## Stated exercise
The lines from the top of the material below through the line containing "scene.camera = cam_ob" are to be printed exactly, with pictures omitted.

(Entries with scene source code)
------------------------

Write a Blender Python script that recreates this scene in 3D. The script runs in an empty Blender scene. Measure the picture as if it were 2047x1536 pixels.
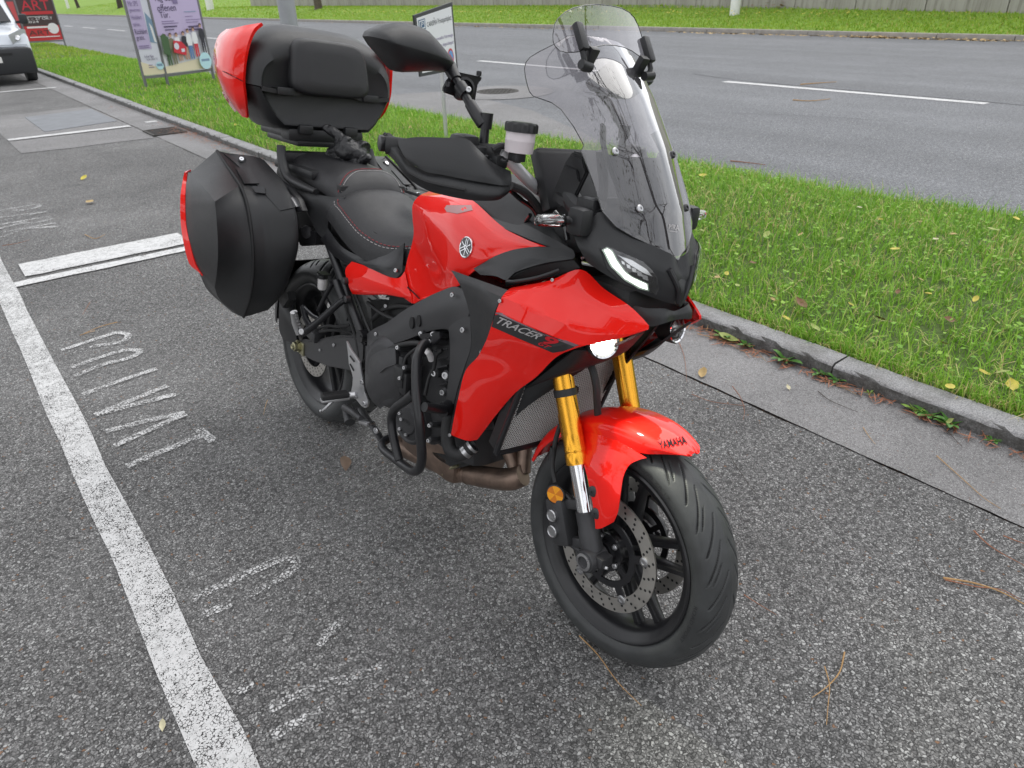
import bpy, bmesh, math, random
import numpy as np
from mathutils import Vector, Matrix
from mathutils.bvhtree import BVHTree
from mathutils.geometry import delaunay_2d_cdt

# ---------------------------------------------------------------- camera, sky, sun, exposure
scene = bpy.context.scene
C = scene.collection
F_PX, W_PX, H_PX = 1414.46, 2047.0, 1536.0
CAM_LOC = Vector((0, 0, 1.4765))
CAM_R = Matrix(((0.7821753526, 0.3189877012, -0.5352088978),
                (-0.6225618256, 0.3658445850, -0.6917908014),
                (-0.0248694804, 0.8743023425, 0.4847441829)))
cam = bpy.data.cameras.new('camera')
cam.sensor_width = 36.0
cam.lens = F_PX * 36.0 / W_PX
cam.clip_start, cam.clip_end = 0.05, 900
cam.dof.use_dof = True
cam.dof.focus_distance = 1.75
cam.dof.aperture_fstop = 9.0
cam_ob = bpy.data.objects.new('camera', cam)
cam_ob.matrix_world = Matrix.Translation(CAM_LOC) @ CAM_R.to_4x4()
C.objects.link(cam_ob)
scene.camera = cam_ob

world = bpy.data.worlds.new("World")
scene.world = world
world.use_nodes = True
wn = world.node_tree
wn.nodes.clear()
w_out = wn.nodes.new('ShaderNodeOutputWorld')
w_bg = wn.nodes.new('ShaderNodeBackground')
w_sky = wn.nodes.new('ShaderNodeTexSky')
w_sky.sky_type = 'NISHITA'
w_sky.sun_disc = False
SUN_EL, SUN_ROT = math.radians(52), math.radians(75)
w_sky.sun_elevation = SUN_EL
w_sky.sun_rotation = SUN_ROT
w_bg.inputs['Strength'].default_value = 0.10
w_tc = wn.nodes.new('ShaderNodeTexCoord')
w_map = wn.nodes.new('ShaderNodeMapping')
w_map.inputs['Scale'].default_value = (1.0, 1.0, 2.2)
w_noise = wn.nodes.new('ShaderNodeTexNoise')
w_noise.inputs['Scale'].default_value = 2.3
w_noise.inputs['Detail'].default_value = 6
w_noise.inputs['Roughness'].default_value = 0.55
w_ramp = wn.nodes.new('ShaderNodeValToRGB')      # cloud deck: pale greys
w_ramp.color_ramp.elements[0].position = 0.30
w_ramp.color_ramp.elements[0].color = (4.9, 5.05, 5.35, 1)
w_ramp.color_ramp.elements[1].position = 0.72
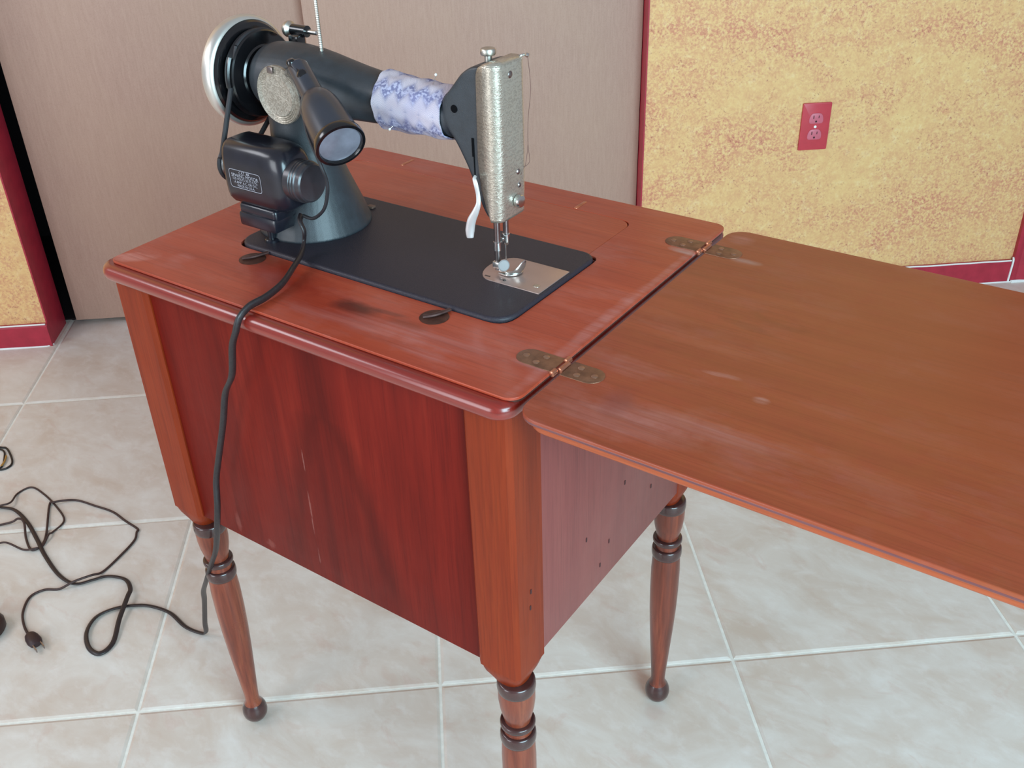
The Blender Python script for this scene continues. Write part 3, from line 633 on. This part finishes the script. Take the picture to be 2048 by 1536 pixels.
# lamp behind the arm
LB = Vector((.2032, .135, .9645)); LL = Vector((.2870, .0930, .9180)); ld = (LL-LB); ln_ = ld.length; ld.normalize()
lm = MB().lathe([(-.012, .0060), (-.0115, .0095), (-.009, .0110), (.030, .0115), (.0345, .0117), (.0355, .0128), (.038, .0150), (.043, .0175), (.050, .0195), (.062, .0210), (.078, .0222), (ln_-.006, .0232), (ln_-.0055, .0215), (.05, .0125), (-.005, .006)], LB, ld, 40).build('lamp', m_lampm, mac, 30)
MB().lathe([(-.0085, .0225), (-.0080, .0242), (-.0065, .0250), (0, .0254), (.0012, .0250), (.0014, .0222), (-.001, .0210), (-.006, .0208)], LL, ld, 44, False).build('lamp_ring', m_gloss, lm, 40)
MB().lathe([(-.0035, .0212), (-.0015, .0209), (-.0006, .014), (0, .0004)], LL, ld, 36).build('lens', m_lens, lm, 50)
def knob(c, r): 
    return [(-r, r*.3), (-r*.8, r*.75), (-r*.3, r), (r*.4, r), (r*.85, r*.7), (r, .0003)]
MB().lathe(knob(0, .0058), (.2125, .1270, .9660), (.6, -.5, .6), 16).lathe(knob(0, .0050), (.1930, .1330, .9740), (-.2, -.2, 1), 14).tube([(.193, .133, .972), (.2, .131, .970), (.2125, .127, .966)], .0045, 10, 3).build('lamp_switch', m_gloss, lm)
MB().tube([(.196, .142, .966), (.180, .150, .962), (.162, .158, .955)], .006, 10, 4).build('lamp_bracket', m_gloss, lm)
MB().tube([(.1830, .1280, .8115), (.1990, .1270, .8120), (.2180, .1250, .8260), (.2260, .1250, .8420), (.2300, .1240, .8600), (.2280, .1200, .8800), (.2100, .1250, .9100), (.2000, .1330, .9400), (.1990, .1380, .9620)], .0019, 8, 5).build('lamp_wire', m_rubber, lm)

# ------------------------------------------------------------------ patterned cloth round the arm, with its pins
def mat_cloth():
    t = NT('zigzag_cloth'); tc = t.n('ShaderNodeTexCoord'); sep = t.n('ShaderNodeSeparateXYZ'); t.l(tc.outputs['Object'], sep.inputs[0])
    th = t.math('ARCTAN2', sep.outputs[2], sep.outputs[1])
    a = t.math('MULTIPLY', th, .0255)                       # arc length
    def tri(x, p): return t.math('PINGPONG', x, p)
    zz = t.math('ADD', a, t.math('MULTIPLY', tri(t.math('ADD', sep.outputs[0], .5), .0085), 1.15))
    band = tri(t.math('ADD', zz, .5085), .0155)
    f1 = t.bw(band, .0074, .0090)                           # blue zigzag bands
    fine = t.math('ABSOLUTE', t.math('SINE', t.math('MULTIPLY', t.math('ADD', a, t.math('MULTIPLY', tri(t.math('ADD', sep.outputs[0], .5), .0045), 1.4)), 1500)))
    small = t.bw(t.noise(t.coord(), 330, 2), .45, .58)
    col = t.mix(f1, C3(220, 206, 214), C3(118, 117, 156))
    col = t.mix(t.math('MULTIPLY', t.bw(fine, .35, .8), .42), col, C3(140, 138, 160))
    col = t.mix(t.math('MULTIPLY', t.math('MULTIPLY', f1, small), .65), col, C3(214, 210, 232))
    f2 = t.math('MULTIPLY', t.bw(t.math('SUBTRACT', .00105, t.math('ABSOLUTE', t.math('SUBTRACT', band, .0082))), 0, .0006), .8)
    col = t.mix(f2, col, C3(108, 100, 128))
    dd_ = t.bw(t.noise(t.coord(), 14, 3), .5, .7); col = t.mix(t.math('MULTIPLY', dd_, .35), col, C3(150, 146, 190))
    t.bump(fine, .4, .0005); return t.set(col, .8, 0, 0, .2, .2)
CL = (.307, Y0, .9325); rings = []; nR = 56
edgeR = lambda a: .3500+.0010*max(0, sin(a))**2+.0020*max(0, -sin(a))**3-.0005*abs(cos(a))
edgeL = lambda a: .2685+.0012*sin(3*a+.4)-.0035*max(0, sin(a-.3))
def arm_r(x):
    for (a, b, c), (d, e, f) in zip(secs, secs[1:]):
        if a <= x <= d: return b+(e-b)*(x-a)/(d-a), c+(f-c)*(x-a)/(d-a)
    return secs[-1][1:]
rows = 18; inner = []; outer = []
for side, lst in ((.0009, inner), (.0022, outer)):
    for k in range(rows+1):
        f = k/rows; ring = []
        for i in range(nR):
            a = 2*pi*i/nR; x = edgeL(a)*(1-f)+edgeR(a)*f; zc, rr = arm_r(x)
            fold = .0007*sin(5*a+14*f)+.0005*sin(11*a-9*f)+.0012*(1-f)**3+.0008*max(0, -sin(a))*sin(pi*f)
            q = rr+side+max(fold, -.0004)+.0004
            ring.append((x, Y0+q*cos(a), zc+q*sin(a)))
        lst.append(ring)
cm = MB().loft(outer+inner[::-1]+[outer[0]], False)
cloth = cm.build('cloth_wrap', mat_cloth(), smooth=60)
for v in cloth.data.vertices: v.co -= Vector(CL)
cloth.location = CL
tag(cloth, 'white and blue zigzag cloth wrapped and pinned round the machine arm', 'cloth')
def pin(tip, head, label):
    tip = Vector(tip); head = Vector(head); d = head-tip
    o = empty('pin', label, 'pin', tuple(tip), 'pins in the cloth wrap')
    MB().lathe([(0, .0001), (.003, .00035), (d.length, .00035)], tip, d, 8).build('shaft', m_nickel, o)
    MB().lathe([(-.0014, .0003), (-.001, .0010), (0, .0014), (.001, .0010), (.0014, .0003)], head, d, 12).build('head', m_white, o)
pin((.3260, .1885, .9530), (.3330, .1870, .9680), 'white headed pin standing up from the top of the cloth wrap')
pin((.2890, .1752, .9185), (.2855, .1660, .9125), 'white headed pin low on the near side of the cloth wrap')
th = MB().tube([(.4205, .2170, .9895), (.4225, .2180, .9600), (.4200, .2165, .9300), (.4195, .2160, .9050), (.4215, .2150, .8880), (.4190, .2080, .8830), (.4200, .2020, .8780)], .00028, 5, 6).tube([(.4195, .2160, .9050), (.4180, .2150, .8900), (.4190, .2100, .8830)], .00025, 5, 5).build('thread', plain('brown_thread', C3(120, 86, 78), .8))
tag(th, 'loose brown thread hanging beside the nickel face plate', 'thread')

# ------------------------------------------------------------------ cords
m_cord = plain('dark_brown_cord', C3(40, 31, 33), .42, 0, .3, 300, .3, 900, coat=.1)
m_cord2 = plain('brown_thin_cord', C3(58, 38, 36), .5, 0, .3, 300, .2, 900)
R1 = .0036
A = [(.1790, .1290, .8110), (.1855, .1200, .8085), (.1905, .1190, .7985), (.1880, .1190, .7860), (.1960, .1050, .7785), (.2100, .0780, .7762), (.2235, .0480, .7738), (.2285, .0200, .7722), (.2275, -.0010, .7712), (.2265, -.0150, .7640), (.2225, -.0200, .7490),
     (.2130, -.0200, .7300), (.1960, -.0150, .6880), (.1740, -.0120, .6560), (.1560, -.0100, .6100), (.1330, -.0100, .5520), (.1200, -.0110, .5150), (.1180, -.0160, .4800), (.1080, -.0160, .4450), (.0780, -.0060, .3850), (.0430, .0040, .3330), (.0050, .0160, .2780), (-.0450, .0380, .2140), (-.0780, .0560, .1650), (-.1120, .0720, .1080), (-.1400, .0840, .0560), (-.1640, .0960, .0120)]
fA = [(-.17, .099), (-.179, .094), (-.211, .090), (-.259, .097), (-.301, .089), (-.328, .073), (-.350, .049), (-.358, .020), (-.341, -.010), (-.308, -.029), (-.282, -.027), (-.284, 0), (-.317, .039), (-.345, .078), (-.362, .096), (-.394, .108), (-.427, .096), (-.442, .075), (-.460, .052), (-.504, .050), (-.574, .068), (-.624, .086), (-.686, .106), (-.742, .115), (-.777, .105), (-.84, .09), (-.92, .105), (-.99, .125)]
zA = [R1]*len(fA)
for k in (12, 13): zA[k] = R1
for k, (x, y) in enumerate(fA):
    if k in (12, 13, 14): zA[k] = R1*3.1 if k == 13 else R1*2
A += [(x, y, z) for (x, y), z in zip(fA, zA)][1:]
pc_ = empty('power_cord', 'thick dark cord from the motor hanging down the cabinet and looping over the floor', 'cord', (-.17, .099, 0))
MB().tube(A, [R1*.8]*4+[R1]*(len(A)-4), 10, 6, (.62, 1.15)).build('cable', m_cord, pc_, 60)
def floor_cord(name, pts, r, label, mat, base_z=None, extra=()):
    o = empty(name, label, 'cord', (pts[0][0], pts[0][1], 0))
    P = [(x, y, (z[0] if z else r)) for x, y, *z in pts]
    MB().tube(P, r, 8, 6).build('cable', mat, o, 60); return o
r2 = .0022
Dp = [(-.618, -.178, .010), (-.650, -.190), (-.730, -.150), (-.800, -.060), (-.800, .010), (-.750, .048), (-.715, .087, .004), (-.703, .099, .011), (-.684, .099, .0105), (-.649, .078), (-.611, .064), (-.605, .080), (-.625, .105, .0030), (-.698, .161), (-.694, .171, .0065), (-.669, .200), (-.620, .210), (-.575, .217), (-.531, .213), (-.491, .2105), (-.484, .203), (-.468, .185), (-.455, .144), (-.446, .100), (-.447, .078, .0100), (-.459, .051, .0105), (-.474, .029), (-.495, .013), (-.500, -.012), (-.476, -.041), (-.446, -.058), (-.420, -.0665)]
dco = floor_cord('appliance_cord', Dp, r2, 'thin brown cord with a two-prong plug lying on the tiles', m_cord2)
def plug_part():
    c = Vector((-.4150, -.0670, .0075)); d = Vector((.96, -.20, 0)).normalized(); s_ = Vector((.20, .96, 0)).normalized(); rings = []
    for t_, wd, hh in ((-.002, .004, .0035), (.002, .0085, .0062), (.010, .0110, .0072), (.022, .0118, .0072), (.030, .0100, .0065), (.033, .0070, .0045)):
        rings.append([c+d*t_+s_*wd*cos(2*pi*k/16)+Vector((0, 0, hh*sin(2*pi*k/16))) for k in range(16)])
    MB().loft(rings).build('plug', plain('plug_brown', C3(50, 30, 32), .5), dco)
    for q in (-1, 1):
        a = c+d*.031+s_*(.0062*q); mb = MB(); e = Vector((0, 0, .003)); w_ = s_*.0008
        mb.loft([[a+w_-e, a-w_-e, a-w_+e, a+w_+e], [a+d*.016+w_-e, a+d*.016-w_-e, a+d*.016-w_+e, a+d*.016+w_+e]]).build('prong', m_steel, dco, 0)
plug_part()
Cp = [(-.612, -.162, .012), (-.640, -.165), (-.705, -.120), (-.760, -.040), (-.765, .020), (-.735, .034), (-.690, .034), (-.664, .048, .0065), (-.625, .056), (-.604, .066, .0066), (-.603, .082), (-.616, .105, .0066), (-.622, .117), (-.634, .150), (-.688, .168), (-.745, .178), (-.783, .177), (-.788, .150), (-.765, .122, .0085), (-.770, .104, .0105), (-.800, .085), (-.850, .075), (-.900, .085), (-.960, .118)]
floor_cord('thin_cord', Cp, .0019, 'thinnest tangled brown cord leaving the left edge of the picture', m_cord2)
wl = empty('wire_bundle', 'small loop of black wire with a bare yellow stretch at the left edge', 'wire', (-.90, .20, 0))
MB().tube([(-1.03, .20, .002), (-.967, .224, .002), (-.952, .229, .002), (-.923, .220, .002), (-.896, .207, .002), (-.886, .194, .002), (-.892, .177, .002), (-.93, .155, .002), (-1.0, .14, .002)], .0021, 8, 6).tube([(-1.03, .19, .002), (-.967, .217, .002), (-.945, .219, .002), (-.925, .207, .002), (-.906, .192, .002), (-.900, .178, .002), (-.93, .152, .0035), (-1.0, .135, .002)], .0019, 8, 6).build('black_wire', plain('black_wire_skin', C3(28, 22, 22), .5), wl)
MB().tube([(-.925, .2120, .003), (-.910, .1990, .0035), (-.900, .1850, .0035)], .0020, 8, 5).build('yellow_wire', plain('ochre_wire_skin', C3(176, 128, 60), .5), wl)
fpz = empty('foot_pedal', 'dark brown foot pedal just entering the frame low at the left', 'pedal', (-.528, -.136, 0))
c0 = Vector((-.535, -.138, 0)); rg_ = []
for z, k in ((0, .92), (.004, 1), (.016, 1), (.024, .93), (.028, .78)):
    rg_.append([c0+Vector((cos(PHI)*a-sin(PHI)*b, sin(PHI)*a+cos(PHI)*b, z)) for a, b, _ in sup(0, 0, .090*k, .042*k, 0, 2.6, 32)])
MB().loft(rg_).build('pedal_body', plain('dark_brown_bakelite', C3(46, 26, 24), .4, coat=.2), fpz, 50)
MB().lathe([(.026, .022), (.031, .022), (.034, .018), (.035, .001)], c0, 'z', 24).build('pedal_button', plain('pedal_black', C3(24, 20, 20), .4), fpz)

------------------------

## Final result
Write a Blender Python script that recreates this scene in 3D. The script runs in an empty Blender scene. Measure the picture as if it were 2047x1536 pixels.
import bpy, bmesh, math, random
import numpy as np
from mathutils import Vector, Matrix
from mathutils.bvhtree import BVHTree
from mathutils.geometry import delaunay_2d_cdt

# ---------------------------------------------------------------- camera, sky, sun, exposure
scene = bpy.context.scene
C = scene.collection
F_PX, W_PX, H_PX = 1414.46, 2047.0, 1536.0
CAM_LOC = Vector((0, 0, 1.4765))
CAM_R = Matrix(((0.7821753526, 0.3189877012, -0.5352088978),
                (-0.6225618256, 0.3658445850, -0.6917908014),
                (-0.0248694804, 0.8743023425, 0.4847441829)))
cam = bpy.data.cameras.new('camera')
cam.sensor_width = 36.0
cam.lens = F_PX * 36.0 / W_PX
cam.clip_start, cam.clip_end = 0.05, 900
cam.dof.use_dof = True
cam.dof.focus_distance = 1.75
cam.dof.aperture_fstop = 9.0
cam_ob = bpy.data.objects.new('camera', cam)
cam_ob.matrix_world = Matrix.Translation(CAM_LOC) @ CAM_R.to_4x4()
C.objects.link(cam_ob)
scene.camera = cam_ob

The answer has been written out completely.